— START —

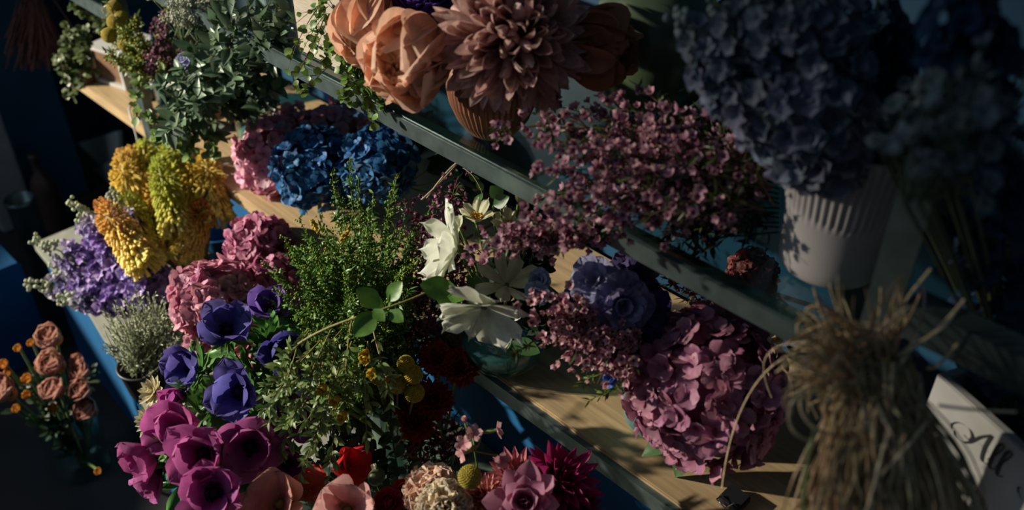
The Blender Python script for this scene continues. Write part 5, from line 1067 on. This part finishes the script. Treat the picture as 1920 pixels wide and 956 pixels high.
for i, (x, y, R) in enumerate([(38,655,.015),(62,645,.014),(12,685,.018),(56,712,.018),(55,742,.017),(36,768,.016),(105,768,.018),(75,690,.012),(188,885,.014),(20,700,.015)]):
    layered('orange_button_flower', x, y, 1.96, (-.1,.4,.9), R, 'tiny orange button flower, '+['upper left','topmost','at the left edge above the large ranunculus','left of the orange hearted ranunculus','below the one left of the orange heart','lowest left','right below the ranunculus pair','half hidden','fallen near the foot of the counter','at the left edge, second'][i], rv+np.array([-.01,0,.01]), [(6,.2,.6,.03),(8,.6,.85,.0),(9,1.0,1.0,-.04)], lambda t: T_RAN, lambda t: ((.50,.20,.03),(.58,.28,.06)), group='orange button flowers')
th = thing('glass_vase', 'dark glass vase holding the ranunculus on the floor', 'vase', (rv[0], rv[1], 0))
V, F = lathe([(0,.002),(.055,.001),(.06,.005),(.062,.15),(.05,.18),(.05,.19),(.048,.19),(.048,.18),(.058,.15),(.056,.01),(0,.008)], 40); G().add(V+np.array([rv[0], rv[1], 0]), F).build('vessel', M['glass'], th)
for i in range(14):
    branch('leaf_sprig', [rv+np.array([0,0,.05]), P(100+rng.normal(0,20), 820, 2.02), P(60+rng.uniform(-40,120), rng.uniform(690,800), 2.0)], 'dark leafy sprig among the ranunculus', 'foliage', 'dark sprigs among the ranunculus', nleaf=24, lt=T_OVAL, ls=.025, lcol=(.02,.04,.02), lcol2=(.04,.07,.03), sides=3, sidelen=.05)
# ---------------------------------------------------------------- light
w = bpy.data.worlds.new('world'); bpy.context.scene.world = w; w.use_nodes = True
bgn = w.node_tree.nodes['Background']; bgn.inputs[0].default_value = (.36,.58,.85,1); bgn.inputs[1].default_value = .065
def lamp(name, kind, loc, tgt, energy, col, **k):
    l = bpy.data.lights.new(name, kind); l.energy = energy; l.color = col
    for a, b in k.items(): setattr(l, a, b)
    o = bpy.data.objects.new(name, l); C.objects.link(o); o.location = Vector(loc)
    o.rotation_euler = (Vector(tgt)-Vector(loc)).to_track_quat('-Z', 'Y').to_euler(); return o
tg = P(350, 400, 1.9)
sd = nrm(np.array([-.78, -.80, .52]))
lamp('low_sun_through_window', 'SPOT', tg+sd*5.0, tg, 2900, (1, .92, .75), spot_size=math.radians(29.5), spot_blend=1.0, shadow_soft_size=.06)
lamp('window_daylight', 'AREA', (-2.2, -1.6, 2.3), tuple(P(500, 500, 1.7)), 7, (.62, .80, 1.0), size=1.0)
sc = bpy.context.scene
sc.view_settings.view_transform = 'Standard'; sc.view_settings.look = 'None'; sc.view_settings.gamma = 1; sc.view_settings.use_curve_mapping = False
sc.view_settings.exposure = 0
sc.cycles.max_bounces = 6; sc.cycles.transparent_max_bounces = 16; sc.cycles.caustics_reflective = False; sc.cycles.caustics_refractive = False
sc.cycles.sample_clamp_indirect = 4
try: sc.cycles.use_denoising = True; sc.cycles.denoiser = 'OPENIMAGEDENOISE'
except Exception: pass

— END —
— START —

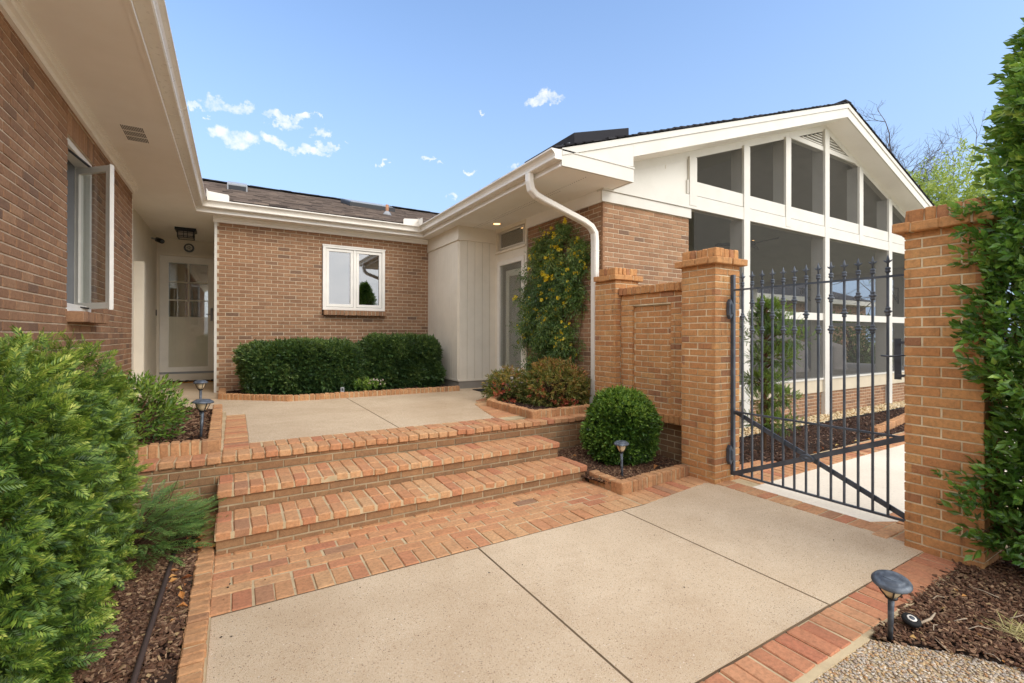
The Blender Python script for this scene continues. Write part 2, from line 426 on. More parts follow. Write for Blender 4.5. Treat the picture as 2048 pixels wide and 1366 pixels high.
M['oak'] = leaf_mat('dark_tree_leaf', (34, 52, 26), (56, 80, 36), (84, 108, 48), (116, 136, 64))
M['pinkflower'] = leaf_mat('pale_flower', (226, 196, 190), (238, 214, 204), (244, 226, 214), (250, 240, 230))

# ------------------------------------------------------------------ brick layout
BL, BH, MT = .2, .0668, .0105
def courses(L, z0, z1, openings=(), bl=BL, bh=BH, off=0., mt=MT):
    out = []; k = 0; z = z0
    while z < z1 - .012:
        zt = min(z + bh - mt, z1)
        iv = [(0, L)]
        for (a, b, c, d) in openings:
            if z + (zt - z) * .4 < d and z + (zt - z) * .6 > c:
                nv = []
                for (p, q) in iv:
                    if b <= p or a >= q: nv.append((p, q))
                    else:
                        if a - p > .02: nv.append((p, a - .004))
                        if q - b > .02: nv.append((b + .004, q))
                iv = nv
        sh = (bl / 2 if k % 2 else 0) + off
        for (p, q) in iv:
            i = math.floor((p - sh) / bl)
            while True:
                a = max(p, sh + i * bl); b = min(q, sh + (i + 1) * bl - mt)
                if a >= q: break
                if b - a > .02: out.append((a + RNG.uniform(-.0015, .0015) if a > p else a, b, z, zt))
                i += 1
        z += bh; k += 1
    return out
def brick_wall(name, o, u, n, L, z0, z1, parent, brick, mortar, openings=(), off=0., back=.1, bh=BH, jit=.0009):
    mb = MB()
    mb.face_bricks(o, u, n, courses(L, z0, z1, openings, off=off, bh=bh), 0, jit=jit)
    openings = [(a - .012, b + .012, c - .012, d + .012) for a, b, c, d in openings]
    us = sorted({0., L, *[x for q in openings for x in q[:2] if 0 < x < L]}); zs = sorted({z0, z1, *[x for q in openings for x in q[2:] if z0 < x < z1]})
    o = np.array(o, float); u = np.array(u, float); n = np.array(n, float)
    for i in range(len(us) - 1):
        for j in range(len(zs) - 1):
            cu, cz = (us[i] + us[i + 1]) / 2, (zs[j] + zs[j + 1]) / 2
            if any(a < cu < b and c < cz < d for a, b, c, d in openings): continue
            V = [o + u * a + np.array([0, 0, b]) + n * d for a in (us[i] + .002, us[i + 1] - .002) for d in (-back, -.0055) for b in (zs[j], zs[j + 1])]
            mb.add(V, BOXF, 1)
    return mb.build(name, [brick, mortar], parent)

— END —

• _AIM OF THE EXERCISE_:
Begin at the line that has "1366 pixels high."; stop after the line that has "(250, 240, 230))". Copy every line in that span exactly.

• _FULL SOLUTION_:
The Blender Python script for this scene continues. Write part 2, from line 426 on. More parts follow. Write for Blender 4.5. Treat the picture as 2048 pixels wide and 1366 pixels high.
M['oak'] = leaf_mat('dark_tree_leaf', (34, 52, 26), (56, 80, 36), (84, 108, 48), (116, 136, 64))
M['pinkflower'] = leaf_mat('pale_flower', (226, 196, 190), (238, 214, 204), (244, 226, 214), (250, 240, 230))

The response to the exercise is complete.